If you were Mallorcan and were of an age to be going to university, you might fancy a few years at the Universitat de les Illes Balears studying tourism. The university has a strong reputation for tourism, Mallorca's main industry is tourism, so a degree should set you up nicely. Or so you might think.
There is a fair old debate going on as to the value of the tourism degree. It has been criticised for not being orientated to the tourism market itself, while obtaining a degree appears to be no guarantee of getting a job any grander than that of receptionist, assuming a job can be got at all.
It's a familiar story of course, and one not solely confined to a tourism degree or to university studies in Mallorca. But tourism is after all what Mallorca does, and the number of places on the degree course is not that high (400), so you would indeed think that something decent, career-wise, might come at the end of it.
Picking over the bones of the debate, however, another criticism emerges, and it is one of the choice of the course in the first place. Tourism, a bit like teaching (or certainly how teaching once was in the UK), is a career to get into mainly because it's there. It is a default choice. But it would seem that students embark on the degree not really appreciating what it entails.
I'm not surprised they aren't aware what the course involves. The document which sets it out runs to an excruciating 247 pages of tables, flowcharts and verbiage. Students, either before or during their studies, are not generally inclined to read what they are meant to; I can say this with some authority, as I certainly never did.
Even assuming they do read it, what do they expect to get from the course? The simple answer is a good job. But what job? This is the nub of the problem, or one of the nubs.
One can draw a comparison between tourism and publishing. I have been asked in the past for advice about "getting into publishing", to which the response has always been - what do you mean by publishing? It's the same with tourism; what is meant by it and what is meant by jobs within the industry?
Were students to read the entire prospectus for the course, they might get an inkling. Without detailing the whole course, some of its key modules cover marketing, management, finance, law and languages. English and either French or German are mandatory, but previous reports on the English-speaking abilities of students leaving the university suggest that two-thirds of them struggle with the language to the point of not understanding it.
But this isn't necessarily surprising. A multi-disciplinary tourism course makes its students Jacos of several trades and maestros of none, other than tourism, or so they might believe.
Yet, amidst the law and the management of the course, there is something which is glaring by its omission. Nowhere does there appear to be anything about the tourist himself. You can learn about some mechanics and operations of tourism but nothing about what it's like to be a tourist. Arguably, this is what the course should be about. Students in Mallorca may have some idea of what it's like to be a tourist, if they have been one, but can have no appreciation of what it's like to be a tourist in Mallorca or little appreciation of the cultures and backgrounds of the people they would hope to be make a living off.

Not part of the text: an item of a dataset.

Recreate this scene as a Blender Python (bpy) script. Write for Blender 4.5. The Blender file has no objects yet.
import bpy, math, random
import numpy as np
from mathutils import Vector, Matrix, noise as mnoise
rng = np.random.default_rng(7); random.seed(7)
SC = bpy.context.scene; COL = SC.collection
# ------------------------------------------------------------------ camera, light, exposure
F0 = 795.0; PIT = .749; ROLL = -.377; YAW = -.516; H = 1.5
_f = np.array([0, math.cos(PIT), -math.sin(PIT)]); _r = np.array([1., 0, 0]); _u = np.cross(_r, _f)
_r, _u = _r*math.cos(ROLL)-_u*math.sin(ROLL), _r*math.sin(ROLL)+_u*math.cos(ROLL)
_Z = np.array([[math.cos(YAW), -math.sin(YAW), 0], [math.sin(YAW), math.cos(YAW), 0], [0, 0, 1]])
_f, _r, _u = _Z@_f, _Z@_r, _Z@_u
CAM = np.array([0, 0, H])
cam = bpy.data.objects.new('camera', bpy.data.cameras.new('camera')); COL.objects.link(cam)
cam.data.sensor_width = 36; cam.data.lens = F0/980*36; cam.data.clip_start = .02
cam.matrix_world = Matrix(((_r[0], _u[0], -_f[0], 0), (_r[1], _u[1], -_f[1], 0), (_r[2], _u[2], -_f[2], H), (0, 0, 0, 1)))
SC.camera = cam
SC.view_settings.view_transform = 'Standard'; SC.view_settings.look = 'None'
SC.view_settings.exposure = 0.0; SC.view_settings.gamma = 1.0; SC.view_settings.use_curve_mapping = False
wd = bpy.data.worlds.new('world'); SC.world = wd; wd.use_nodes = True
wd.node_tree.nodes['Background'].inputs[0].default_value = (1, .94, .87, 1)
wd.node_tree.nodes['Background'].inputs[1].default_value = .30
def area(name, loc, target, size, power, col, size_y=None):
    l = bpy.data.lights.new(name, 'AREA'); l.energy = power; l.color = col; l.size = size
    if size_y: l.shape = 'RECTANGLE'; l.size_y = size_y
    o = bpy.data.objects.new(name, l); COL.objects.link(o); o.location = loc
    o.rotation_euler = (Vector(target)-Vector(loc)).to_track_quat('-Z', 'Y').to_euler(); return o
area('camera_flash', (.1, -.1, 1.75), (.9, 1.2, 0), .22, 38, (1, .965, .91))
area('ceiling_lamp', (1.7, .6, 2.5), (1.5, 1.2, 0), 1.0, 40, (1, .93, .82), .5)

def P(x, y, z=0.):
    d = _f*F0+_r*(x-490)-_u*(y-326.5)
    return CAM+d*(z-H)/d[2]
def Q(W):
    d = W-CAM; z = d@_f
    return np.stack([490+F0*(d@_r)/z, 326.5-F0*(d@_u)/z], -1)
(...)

Where are, for example, cultural studies in the tourism course? Cultural studies of the British, the Germans, the Russians or whoever. You come back, therefore, to the criticism that the course is not orientated to the market and therefore the people - the tourists - who make up the market.
Tourism is ultimately about people and understanding their needs and demands. I can think of managers in hotels in Mallorca who certainly didn't study tourism in their home countries, if they studied at university at all. They came to Mallorca and got jobs in the likes of entertainment. And because they were any good, they rose a managerial ladder. Crucially, though, they know about tourists and tourists from different cultures.
I can sympathise, however, with the students. The course seems like a reflection of much of what passes for a general debate about Mallorca's tourism. It is one in which tourism is somehow remote from its raw material, the tourists themselves. It's extraordinary, as though there is tourism but without tourists.